### GIVEN MATERIAL
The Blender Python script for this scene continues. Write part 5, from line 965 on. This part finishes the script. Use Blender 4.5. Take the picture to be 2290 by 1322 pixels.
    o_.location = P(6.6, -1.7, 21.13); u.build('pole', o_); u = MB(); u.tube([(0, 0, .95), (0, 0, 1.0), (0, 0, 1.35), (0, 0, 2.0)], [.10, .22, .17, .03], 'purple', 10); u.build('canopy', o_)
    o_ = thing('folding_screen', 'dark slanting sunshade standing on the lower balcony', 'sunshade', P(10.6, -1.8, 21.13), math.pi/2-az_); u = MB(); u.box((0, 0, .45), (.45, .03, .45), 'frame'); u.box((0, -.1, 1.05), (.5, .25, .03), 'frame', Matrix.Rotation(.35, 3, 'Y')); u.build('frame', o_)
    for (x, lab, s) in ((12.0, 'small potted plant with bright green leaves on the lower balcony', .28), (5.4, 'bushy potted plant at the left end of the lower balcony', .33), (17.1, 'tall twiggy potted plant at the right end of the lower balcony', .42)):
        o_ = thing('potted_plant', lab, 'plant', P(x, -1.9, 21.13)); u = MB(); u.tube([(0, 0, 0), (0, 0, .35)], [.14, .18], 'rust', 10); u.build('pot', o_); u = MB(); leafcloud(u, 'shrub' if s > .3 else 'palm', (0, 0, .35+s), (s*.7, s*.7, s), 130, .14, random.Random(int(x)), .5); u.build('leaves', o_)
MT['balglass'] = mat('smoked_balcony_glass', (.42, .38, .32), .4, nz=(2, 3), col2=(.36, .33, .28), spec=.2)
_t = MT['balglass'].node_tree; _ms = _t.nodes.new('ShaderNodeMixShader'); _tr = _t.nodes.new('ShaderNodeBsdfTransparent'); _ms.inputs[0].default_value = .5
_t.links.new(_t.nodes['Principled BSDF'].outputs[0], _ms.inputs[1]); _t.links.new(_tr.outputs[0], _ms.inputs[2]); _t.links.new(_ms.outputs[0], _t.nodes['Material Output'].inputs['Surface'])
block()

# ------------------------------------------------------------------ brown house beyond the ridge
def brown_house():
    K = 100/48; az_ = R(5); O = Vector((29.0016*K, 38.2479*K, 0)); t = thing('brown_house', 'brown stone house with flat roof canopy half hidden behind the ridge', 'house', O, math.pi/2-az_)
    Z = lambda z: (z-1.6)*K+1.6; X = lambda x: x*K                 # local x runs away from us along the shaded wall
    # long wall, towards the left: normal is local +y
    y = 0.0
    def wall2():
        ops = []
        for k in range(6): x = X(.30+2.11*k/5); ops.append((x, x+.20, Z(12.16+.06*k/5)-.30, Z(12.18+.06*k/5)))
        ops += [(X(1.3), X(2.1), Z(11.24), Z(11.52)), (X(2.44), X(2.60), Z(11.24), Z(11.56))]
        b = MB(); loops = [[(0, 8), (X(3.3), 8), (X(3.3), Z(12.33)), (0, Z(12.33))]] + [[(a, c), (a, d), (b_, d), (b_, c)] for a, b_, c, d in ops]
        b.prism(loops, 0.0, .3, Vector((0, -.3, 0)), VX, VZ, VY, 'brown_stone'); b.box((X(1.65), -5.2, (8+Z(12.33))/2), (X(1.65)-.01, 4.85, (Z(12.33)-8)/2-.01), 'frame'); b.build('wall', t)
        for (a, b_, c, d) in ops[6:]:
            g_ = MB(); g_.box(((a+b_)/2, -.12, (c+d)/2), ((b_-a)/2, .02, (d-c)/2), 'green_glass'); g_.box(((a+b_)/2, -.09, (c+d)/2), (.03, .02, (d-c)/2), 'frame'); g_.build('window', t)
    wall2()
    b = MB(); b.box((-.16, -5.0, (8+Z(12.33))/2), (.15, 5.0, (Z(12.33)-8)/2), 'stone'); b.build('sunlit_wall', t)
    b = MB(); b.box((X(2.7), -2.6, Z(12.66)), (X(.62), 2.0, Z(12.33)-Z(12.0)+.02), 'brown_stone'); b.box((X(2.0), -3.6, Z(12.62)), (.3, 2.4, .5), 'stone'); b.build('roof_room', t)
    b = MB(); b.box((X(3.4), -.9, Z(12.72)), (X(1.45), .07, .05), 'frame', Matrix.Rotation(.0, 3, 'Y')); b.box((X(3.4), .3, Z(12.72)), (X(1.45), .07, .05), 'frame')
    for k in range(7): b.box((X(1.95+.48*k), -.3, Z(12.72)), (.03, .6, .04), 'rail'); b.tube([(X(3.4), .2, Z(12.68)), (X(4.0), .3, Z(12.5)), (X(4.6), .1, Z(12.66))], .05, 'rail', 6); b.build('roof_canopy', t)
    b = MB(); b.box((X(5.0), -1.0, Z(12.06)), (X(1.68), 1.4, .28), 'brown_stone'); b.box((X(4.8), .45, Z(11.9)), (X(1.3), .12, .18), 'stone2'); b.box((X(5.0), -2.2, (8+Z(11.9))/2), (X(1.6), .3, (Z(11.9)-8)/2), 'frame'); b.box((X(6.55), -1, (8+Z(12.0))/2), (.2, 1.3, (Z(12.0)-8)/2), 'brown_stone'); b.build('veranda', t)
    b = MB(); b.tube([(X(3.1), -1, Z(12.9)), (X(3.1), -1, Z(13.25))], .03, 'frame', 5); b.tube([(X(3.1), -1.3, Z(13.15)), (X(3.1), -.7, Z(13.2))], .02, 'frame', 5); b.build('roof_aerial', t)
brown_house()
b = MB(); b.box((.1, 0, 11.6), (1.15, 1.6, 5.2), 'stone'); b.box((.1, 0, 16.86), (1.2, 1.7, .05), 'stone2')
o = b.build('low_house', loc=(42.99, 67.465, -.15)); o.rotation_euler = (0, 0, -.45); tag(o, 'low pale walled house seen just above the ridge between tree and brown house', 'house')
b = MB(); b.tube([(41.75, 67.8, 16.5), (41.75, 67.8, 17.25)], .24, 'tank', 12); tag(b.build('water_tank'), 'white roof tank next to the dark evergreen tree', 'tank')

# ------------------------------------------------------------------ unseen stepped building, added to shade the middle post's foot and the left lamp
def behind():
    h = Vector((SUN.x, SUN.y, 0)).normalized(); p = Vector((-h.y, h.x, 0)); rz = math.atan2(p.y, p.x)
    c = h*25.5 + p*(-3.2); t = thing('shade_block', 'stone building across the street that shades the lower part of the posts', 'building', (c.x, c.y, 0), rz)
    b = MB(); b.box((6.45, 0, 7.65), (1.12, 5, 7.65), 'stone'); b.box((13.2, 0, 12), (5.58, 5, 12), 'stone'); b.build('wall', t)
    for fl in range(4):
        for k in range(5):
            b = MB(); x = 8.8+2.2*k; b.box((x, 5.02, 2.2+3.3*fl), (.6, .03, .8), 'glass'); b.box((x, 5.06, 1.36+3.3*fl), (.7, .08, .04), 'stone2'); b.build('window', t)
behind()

### GIVEN PROBLEM
Type the material above out again, exactly.

### COMPLETED EXERCISE
The Blender Python script for this scene continues. Write part 5, from line 965 on. This part finishes the script. Use Blender 4.5. Take the picture to be 2290 by 1322 pixels.
    o_.location = P(6.6, -1.7, 21.13); u.build('pole', o_); u = MB(); u.tube([(0, 0, .95), (0, 0, 1.0), (0, 0, 1.35), (0, 0, 2.0)], [.10, .22, .17, .03], 'purple', 10); u.build('canopy', o_)
    o_ = thing('folding_screen', 'dark slanting sunshade standing on the lower balcony', 'sunshade', P(10.6, -1.8, 21.13), math.pi/2-az_); u = MB(); u.box((0, 0, .45), (.45, .03, .45), 'frame'); u.box((0, -.1, 1.05), (.5, .25, .03), 'frame', Matrix.Rotation(.35, 3, 'Y')); u.build('frame', o_)
    for (x, lab, s) in ((12.0, 'small potted plant with bright green leaves on the lower balcony', .28), (5.4, 'bushy potted plant at the left end of the lower balcony', .33), (17.1, 'tall twiggy potted plant at the right end of the lower balcony', .42)):
        o_ = thing('potted_plant', lab, 'plant', P(x, -1.9, 21.13)); u = MB(); u.tube([(0, 0, 0), (0, 0, .35)], [.14, .18], 'rust', 10); u.build('pot', o_); u = MB(); leafcloud(u, 'shrub' if s > .3 else 'palm', (0, 0, .35+s), (s*.7, s*.7, s), 130, .14, random.Random(int(x)), .5); u.build('leaves', o_)
MT['balglass'] = mat('smoked_balcony_glass', (.42, .38, .32), .4, nz=(2, 3), col2=(.36, .33, .28), spec=.2)
_t = MT['balglass'].node_tree; _ms = _t.nodes.new('ShaderNodeMixShader'); _tr = _t.nodes.new('ShaderNodeBsdfTransparent'); _ms.inputs[0].default_value = .5
_t.links.new(_t.nodes['Principled BSDF'].outputs[0], _ms.inputs[1]); _t.links.new(_tr.outputs[0], _ms.inputs[2]); _t.links.new(_ms.outputs[0], _t.nodes['Material Output'].inputs['Surface'])
block()

# ------------------------------------------------------------------ brown house beyond the ridge
def brown_house():
    K = 100/48; az_ = R(5); O = Vector((29.0016*K, 38.2479*K, 0)); t = thing('brown_house', 'brown stone house with flat roof canopy half hidden behind the ridge', 'house', O, math.pi/2-az_)
    Z = lambda z: (z-1.6)*K+1.6; X = lambda x: x*K                 # local x runs away from us along the shaded wall
    # long wall, towards the left: normal is local +y
    y = 0.0
    def wall2():
        ops = []
        for k in range(6): x = X(.30+2.11*k/5); ops.append((x, x+.20, Z(12.16+.06*k/5)-.30, Z(12.18+.06*k/5)))
        ops += [(X(1.3), X(2.1), Z(11.24), Z(11.52)), (X(2.44), X(2.60), Z(11.24), Z(11.56))]
        b = MB(); loops = [[(0, 8), (X(3.3), 8), (X(3.3), Z(12.33)), (0, Z(12.33))]] + [[(a, c), (a, d), (b_, d), (b_, c)] for a, b_, c, d in ops]
        b.prism(loops, 0.0, .3, Vector((0, -.3, 0)), VX, VZ, VY, 'brown_stone'); b.box((X(1.65), -5.2, (8+Z(12.33))/2), (X(1.65)-.01, 4.85, (Z(12.33)-8)/2-.01), 'frame'); b.build('wall', t)
        for (a, b_, c, d) in ops[6:]:
            g_ = MB(); g_.box(((a+b_)/2, -.12, (c+d)/2), ((b_-a)/2, .02, (d-c)/2), 'green_glass'); g_.box(((a+b_)/2, -.09, (c+d)/2), (.03, .02, (d-c)/2), 'frame'); g_.build('window', t)
    wall2()
    b = MB(); b.box((-.16, -5.0, (8+Z(12.33))/2), (.15, 5.0, (Z(12.33)-8)/2), 'stone'); b.build('sunlit_wall', t)
    b = MB(); b.box((X(2.7), -2.6, Z(12.66)), (X(.62), 2.0, Z(12.33)-Z(12.0)+.02), 'brown_stone'); b.box((X(2.0), -3.6, Z(12.62)), (.3, 2.4, .5), 'stone'); b.build('roof_room', t)
    b = MB(); b.box((X(3.4), -.9, Z(12.72)), (X(1.45), .07, .05), 'frame', Matrix.Rotation(.0, 3, 'Y')); b.box((X(3.4), .3, Z(12.72)), (X(1.45), .07, .05), 'frame')
    for k in range(7): b.box((X(1.95+.48*k), -.3, Z(12.72)), (.03, .6, .04), 'rail'); b.tube([(X(3.4), .2, Z(12.68)), (X(4.0), .3, Z(12.5)), (X(4.6), .1, Z(12.66))], .05, 'rail', 6); b.build('roof_canopy', t)
    b = MB(); b.box((X(5.0), -1.0, Z(12.06)), (X(1.68), 1.4, .28), 'brown_stone'); b.box((X(4.8), .45, Z(11.9)), (X(1.3), .12, .18), 'stone2'); b.box((X(5.0), -2.2, (8+Z(11.9))/2), (X(1.6), .3, (Z(11.9)-8)/2), 'frame'); b.box((X(6.55), -1, (8+Z(12.0))/2), (.2, 1.3, (Z(12.0)-8)/2), 'brown_stone'); b.build('veranda', t)
    b = MB(); b.tube([(X(3.1), -1, Z(12.9)), (X(3.1), -1, Z(13.25))], .03, 'frame', 5); b.tube([(X(3.1), -1.3, Z(13.15)), (X(3.1), -.7, Z(13.2))], .02, 'frame', 5); b.build('roof_aerial', t)
brown_house()
b = MB(); b.box((.1, 0, 11.6), (1.15, 1.6, 5.2), 'stone'); b.box((.1, 0, 16.86), (1.2, 1.7, .05), 'stone2')
o = b.build('low_house', loc=(42.99, 67.465, -.15)); o.rotation_euler = (0, 0, -.45); tag(o, 'low pale walled house seen just above the ridge between tree and brown house', 'house')
b = MB(); b.tube([(41.75, 67.8, 16.5), (41.75, 67.8, 17.25)], .24, 'tank', 12); tag(b.build('water_tank'), 'white roof tank next to the dark evergreen tree', 'tank')

# ------------------------------------------------------------------ unseen stepped building, added to shade the middle post's foot and the left lamp
def behind():
    h = Vector((SUN.x, SUN.y, 0)).normalized(); p = Vector((-h.y, h.x, 0)); rz = math.atan2(p.y, p.x)
    c = h*25.5 + p*(-3.2); t = thing('shade_block', 'stone building across the street that shades the lower part of the posts', 'building', (c.x, c.y, 0), rz)
    b = MB(); b.box((6.45, 0, 7.65), (1.12, 5, 7.65), 'stone'); b.box((13.2, 0, 12), (5.58, 5, 12), 'stone'); b.build('wall', t)
    for fl in range(4):
        for k in range(5):
            b = MB(); x = 8.8+2.2*k; b.box((x, 5.02, 2.2+3.3*fl), (.6, .03, .8), 'glass'); b.box((x, 5.06, 1.36+3.3*fl), (.7, .08, .04), 'stone2'); b.build('window', t)
behind()